The law-and-order drive continues
Following the backlash from the announcement that ever more tough-on-youth-crime laws would be before NT parliament this week, Finocchiaro was back on Mix on Tuesday, stating, “The Children’s Commissioner can come out and say things like ‘everyone should be safe but’, and the land councils can come out and call me racist and whatever else they want to carry on about.”
“Territorians put me here, and they gave me an important job to do, and I can tell you, we’re doing that job,” said the NT police minister, as she continued to frame her law-and-order drive, as an ‘us against them’ scenario. “The noisy people and the apologists and the activists, they can pack up their placards and go home. We’re not listening to you.”
In its second sitting day in parliament, the NT Country Liberal government introduced five new law-and-order pieces of legislation, which included an overhaul of the NT bail regime that resulted in the reinstatement of breach of bail for youths, amended the framework so the adult system now applies to children, and it expanded the number of offences to which the presumption against bail applies.

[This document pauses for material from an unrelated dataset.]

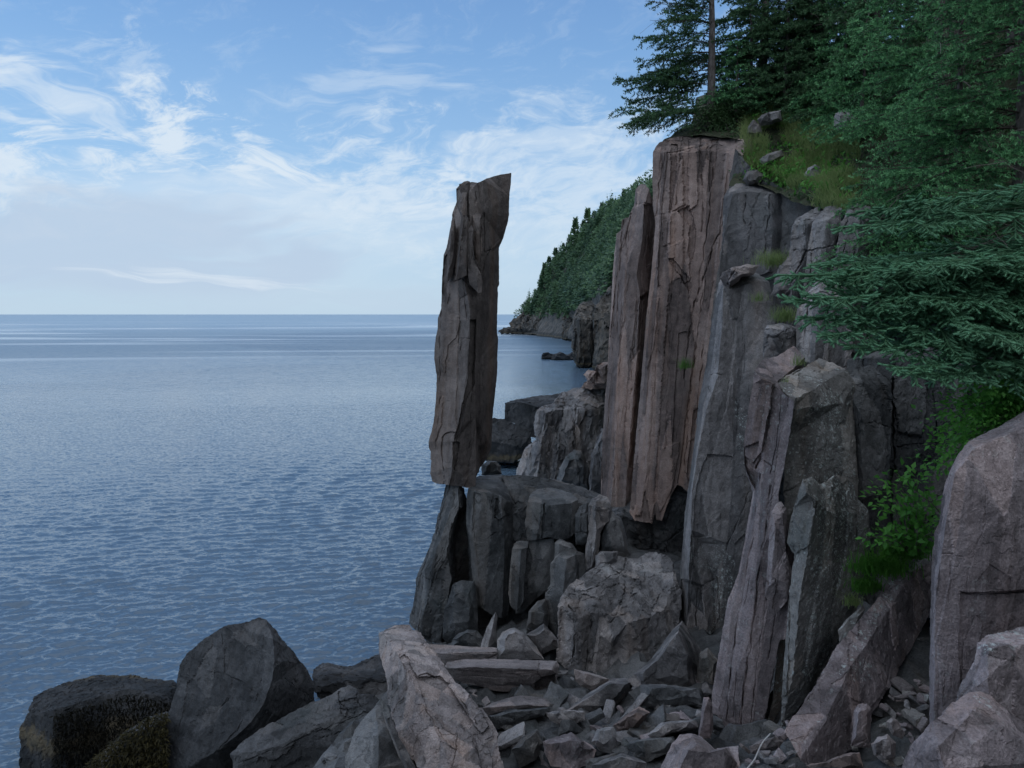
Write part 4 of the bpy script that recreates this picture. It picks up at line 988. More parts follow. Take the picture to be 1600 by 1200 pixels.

This has seen a 33 percent rise in the number of adults being remanded, or held in gaol before being convicted or sentenced, as well as a 57 percent increase in the number of children the NT is incarcerating pretrial.
“I stand in solidarity with the land councils and call for a vote of no confidence in the Finocchiaro government,” said Justice Not Jails spokesperson Nyikina woman Natalie Hunter. “The Country Liberal Party continues to inflict harm on Aboriginal people in every area of their lives like never before. Children are being tortured in police watch houses.”
“The federal Labor government needs to step up and do something to stop the human rights abuses,” she underscored. “The Commonwealth should take away NT government funding and direct the funding to Aboriginal community-controlled organisations as a matter of urgency to protect our children until the NT government is prepared to sit down with Aboriginal leaders and work with us.”